Loader owners manual (just received from ebay yesterday) lists packing for factory rod 2-3/8" ID and rod OD 2-23/64...just a hair under 2 3/8 by my calculations. That makes the factory rod nearly 1 1/8" bigger than the JD rod. Picture in manual shows the end of the factory rod machined square or rectangle enabling it to mate to 1 1/2" connection in question.

If I machine or grind tie rod end down to mate 1 1/2" connection point, that gives me approx 1/8" OD left on the tie rod end, not much. So my thought was to remove the tie rod end and replace it or machine to to match loader connection point. Sound reasonable?

Once the weather breaks I plan to mount loader to tractor as is, check all works after flushing/draining hoses and cylinders. Take action as needed.

The tractor works but not hard. I plan to use the loader for light duty, but this M is straight and tight, engine rebuilt runs great and since dad went through it from stem to stern I just flat do not want something to detract.

Thank you ALL for contributing, I am much more informed and all replies welcomed and respected.
 
#28 ·
No problem. There's a lot of different ways that cylinders are put together. Sometimes it's not obvious how to get them apart, other times it's just down right difficult to do. But tie rod cylinders are by far the easiest to get apart.
 
#30 ·
I'm referring to the tie rods that hold the cylinder itself together. Looks like there might just be three of them but normally there's four holding the glands onto the ends of the cylinder.
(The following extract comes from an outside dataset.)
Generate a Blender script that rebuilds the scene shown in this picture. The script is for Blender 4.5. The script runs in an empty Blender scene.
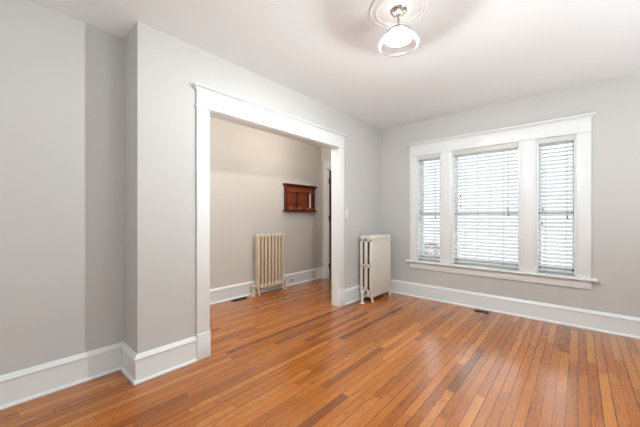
import bpy, bmesh, math, random
from mathutils import Vector, Matrix
random.seed(7)
PI = math.pi
scene = bpy.context.scene
col = scene.collection

# ------------------------------------------------------------------ camera
cam_d = bpy.data.cameras.new('camera')
cam_d.sensor_width = 36.0
cam_d.lens = 36.0 * 292.9 / 640.0
cam_d.shift_y = 3.0 / 640.0
cam_d.clip_start = 0.05
cam = bpy.data.objects.new('camera', cam_d)
cam.location = (0, 0, 1.2)
cam.rotation_euler = (PI / 2, 0, math.atan2(.6610, .7504))
col.objects.link(cam)
scene.camera = cam

# ------------------------------------------------------------------ world, lights, exposure
W_SKY = 1.3
world = bpy.data.worlds.new('sky')
scene.world = world
world.use_nodes = True
bg = world.node_tree.nodes['Background']
_nt = world.node_tree                                  # overcast sky: pale at the horizon, brighter overhead
_tc = _nt.nodes.new('ShaderNodeTexCoord'); _sp = _nt.nodes.new('ShaderNodeSeparateXYZ')
_nt.links.new(_tc.outputs['Generated'], _sp.inputs[0])
_mr = _nt.nodes.new('ShaderNodeMapRange'); _mr.inputs[1].default_value = 0.12; _mr.inputs[2].default_value = 0.9
_mr.inputs[3].default_value = W_SKY; _mr.inputs[4].default_value = W_SKY * 2.0
_nt.links.new(_sp.outputs['Z'], _mr.inputs[0])
bg.inputs[0].default_value = (0.94, 0.98, 1.0, 1)
_nt.links.new(_mr.outputs[0], bg.inputs[1])
scene.view_settings.view_transform = 'Standard'
scene.view_settings.look = 'None'
scene.view_settings.exposure = 0.05
scene.view_settings.gamma = 1.0
scene.view_settings.use_curve_mapping = False
BULB = 3350.0          # radiance of the ceiling light's bulb
HALL_W = 15.0         # hall lamp, out of view
BACK_W = 2.0         # added fill at the unseen window behind the camera
REAR_W = 24.0         # added fill thrown up at the ceiling behind the camera
BOUNCE_W = 54.0       # added fill with no fixture, thrown up at the ceiling right of the view
HALLB_W = 40.0        # more added upward fill, in the hall
RIGHT_W = 3.0        # added fill at the unseen window in the right wall

def area(name, loc, rot, sx, sy, power, color):
    l = bpy.data.lights.new(name, 'AREA')
    l.shape = 'RECTANGLE'; l.size = sx; l.size_y = sy
    l.energy = power; l.color = color
    o = bpy.data.objects.new(name, l)
    o.location = loc; o.rotation_euler = rot
    col.objects.link(o)
    return o

# room numbers (metres)
XL, YW, ZC = -2.40, 4.25, 2.62       # left wall, window wall, ceiling
XREC, YP = -2.72, 0.72               # recessed wall, pier corner
XHL, XHR, YHE, YHB = -3.785, -2.493, 4.34, -0.6   # hall
XR, YB = 2.30, -1.9                  # right and back walls (behind the camera)
OY0, OY1, OZ = 1.265, 3.087, 2.11    # cased opening
area('added_fill_back_window', (-0.5, YB - 0.16, 1.42), (PI / 2, 0, 0), 2.3, 1.5, BACK_W, (0.82, 0.95, 1.0))
area('added_fill_right_window', (XR + 0.16, 0.2, 1.42), (PI / 2, 0, PI / 2), 1.7, 1.5, RIGHT_W, (0.82, 0.95, 1.0))
area('added_ceiling_wash', (1.45, 1.9, 0.62), (PI, 0, 0), 0.7, 0.7, BOUNCE_W, (0.87, 0.96, 0.99))
area('added_rear_ceiling_wash', (0.1, -1.0, 0.5), (PI, 0, 0), 0.7, 0.7, REAR_W, (0.87, 0.96, 0.99))
area('added_hall_ceiling_wash', (-3.15, 0.45, 1.75), (PI, 0, 0), 0.5, 0.5, HALLB_W, (0.97, 0.95, 0.90))
hl = bpy.data.lights.new('hall_lamp_light', 'POINT')
hl.energy = HALL_W; hl.color = (1.0, 0.91, 0.80); hl.shadow_soft_size = 0.05
hlo = bpy.data.objects.new('hall_lamp_light', hl)
hlo.location = (-2.85, 2.95, 2.42); col.objects.link(hlo)

# ------------------------------------------------------------------ materials
def mat(name, color, rough=0.5, metal=0.0, spec=0.5):
    m = bpy.data.materials.new(name); m.use_nodes = True
    b = m.node_tree.nodes['Principled BSDF']
    b.inputs['Base Color'].default_value = (*color, 1)
    b.inputs['Roughness'].default_value = rough
    b.inputs['Metallic'].default_value = metal
    b.inputs['Specular IOR Level'].default_value = spec
    return m

def paint(name, color, rough, var=0.03, bump=0.02, scale=60):
    """painted surface: faint mottling and roller texture"""
    m = mat(name, color, rough)
    nt = m.node_tree; b = nt.nodes['Principled BSDF']
    tc = nt.nodes.new('ShaderNodeTexCoord')
    n = nt.nodes.new('ShaderNodeTexNoise'); n.inputs['Scale'].default_value = 1.3
    n.inputs['Detail'].default_value = 3
    nt.links.new(tc.outputs['Object'], n.inputs['Vector'])
    mx = nt.nodes.new('ShaderNodeMix'); mx.data_type = 'RGBA'
    mx.inputs[6].default_value = (*[c * (1 - var) for c in color], 1)
    mx.inputs[7].default_value = (*[min(1, c * (1 + var)) for c in color], 1)
    nt.links.new(n.outputs['Fac'], mx.inputs[0])
    nt.links.new(mx.outputs[2], b.inputs['Base Color'])
    n2 = nt.nodes.new('ShaderNodeTexNoise'); n2.inputs['Scale'].default_value = scale
    nt.links.new(tc.outputs['Object'], n2.inputs['Vector'])
    bp = nt.nodes.new('ShaderNodeBump'); bp.inputs['Strength'].default_value = bump
    bp.inputs['Distance'].default_value = 0.01
    nt.links.new(n2.outputs['Fac'], bp.inputs['Height'])
    nt.links.new(bp.outputs['Normal'], b.inputs['Normal'])
    return m

M = {}
M['wall'] = paint('greige_wall_paint', (0.60, 0.592, 0.575), 0.75)
M['hallwall'] = paint('hall_wall_paint', (0.64, 0.61, 0.575), 0.75)
M['ceiling'] = paint('ceiling_paint', (0.88, 0.915, 0.93), 0.85)
M['trim'] = paint('white_trim_paint', (0.83, 0.85, 0.855), 0.32, 0.01, 0.01)
M['plaster'] = paint('white_plaster', (0.85, 0.85, 0.84), 0.5, 0.01, 0.01)
M['radiator_white'] = paint('cream_white_radiator_enamel', (0.78, 0.735, 0.65), 0.4, 0.03, 0.03)
M['radiator_beige'] = paint('beige_radiator_enamel', (0.70, 0.57, 0.43), 0.4, 0.03, 0.03)
M['blind'] = None
M['headrail'] = paint('blind_headrail', (0.66, 0.65, 0.62), 0.45, 0.02, 0.0)
M['cord'] = mat('blind_cord', (0.45, 0.46, 0.47), 0.8)
M['tassel'] = mat('dark_tassel', (0.10, 0.10, 0.105), 0.5)
M['plastic'] = mat('white_plastic', (0.78, 0.78, 0.76), 0.35)
M['black'] = mat('black_slot', (0.02, 0.02, 0.02), 0.6)
M['nickel'] = mat('polished_nickel', (0.40, 0.38, 0.35), 0.25, 1.0)
M['bronze_nickel'] = mat('antiqued_nickel', (0.42, 0.38, 0.32), 0.3, 1.0)
M['iron'] = mat('painted_slot_shade', (0.035, 0.026, 0.02), 0.8)  # near-black colour, paints shade into the radiator slots
M['brass'] = mat('aged_brass', (0.80, 0.66, 0.42), 0.3, 1.0)
M['bronze'] = mat('dark_bronze_metal', (0.06, 0.045, 0.035), 0.45, 0.8)
M['mirror'] = mat('mirror_glass', (0.9, 0.9, 0.88), 0.03, 1.0)
M['sash_metal'] = mat('dull_sash_metal', (0.25, 0.24, 0.23), 0.4, 0.9)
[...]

In this case the cylinder would simply be a piece of honed tubing with only a slight bevel machined on the ends to ease inserting the glands without cutting the o-rings.

The rod end is likely threaded on as has been stated before. There's a fair chance that the threads are smaller than the rod and only 1" in dia with a square shoulder. But you won't know that till you get the rod end off.

It's pretty common for single acting loader cylinders to have a large rod on them. Often they're really rams rather than cylinders and only have a rod seal and no piston. I'd bet that was what was originally on the loader.